Choro e dor de barriga
Assim que Isadora acordou para seu primeiro dia de aula na escola nova, no 1o ano, sentiu dores na barriga. Era uma mistura de mal-estar e ansiedade. Logo percebi que teria problemas. Então, meu marido e eu decidimos levá-la juntos. Quando a deixamos no portão, ela entrou com uma assistente e foi até a sala de aula. Até aí, tudo certo. Entramos no carro e saímos. Meu marido não chegou a conhecer a sala dela e resolveu voltar. Conversamos com a coordenadora e ela nos levou até a turma. Para nossa surpresa, minha filha não estava na classe e, sim, chorando no banheiro, ao lado de uma assistente.

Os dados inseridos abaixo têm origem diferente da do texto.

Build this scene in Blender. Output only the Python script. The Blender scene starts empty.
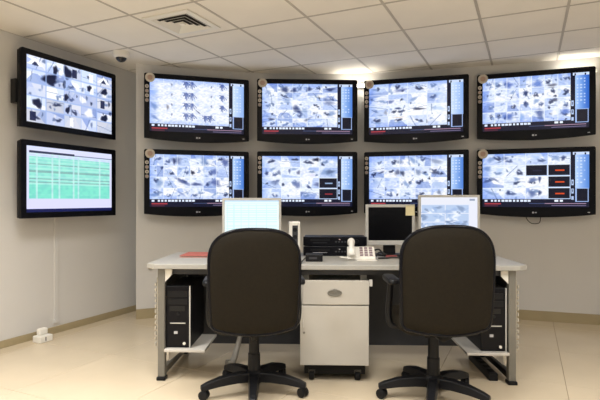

Observei, de longe, que conseguiram acalmá-la. Mas, ao me ver, agarrou no meu pescoço. Chorou por mais de 40 minutos. Tentei conversar, fiquei com dó, tive raiva do comportamento dela. Tudo junto. Ela se debatia nos meus braços e tentava fugir pelo portão várias vezes. Eu a pegava no colo e a levava novamente até a sala, mas era um escândalo. Chorava de soluçar. Ela dizia que não queria ficar com aquelas pessoas estranhas. Vi que não iria se acalmar e, se eu a levasse para casa, nunca mais conseguiria voltar. Fui com ela até a sala, onde os colegas brincavam. Deixei-a no colo da professora, aos berros.
Foi horrível, pois não sabia se estava fazendo o certo. Voltei chorando para casa, me sentindo uma péssima mãe por não saber contornar a situação. Quando cheguei, liguei na escola e disseram que ela tinha se acalmado assim que saí. Já estava brincando com os amigos. Mesmo assim, foram mais alguns dias de crises de dor de barriga. Ela pedia para faltar sempre. Lembrei do truque do ‘spray que espanta monstros’ e fiz um com ‘água mágica para dor na barriga’. Ela o passava antes de ir para a escola e na classe também. A dor sumiu com o tempo, para nosso alívio.
Depois de algumas semanas, quando Isadora já estava mais bem adaptada, outro episódio a deixou mais confiante ainda: a melhor amiga dela, Lavínia, começou a estudar na mesma sala. Agora, após esse início complicado, minha filha vai para a escola feliz todos os dias.”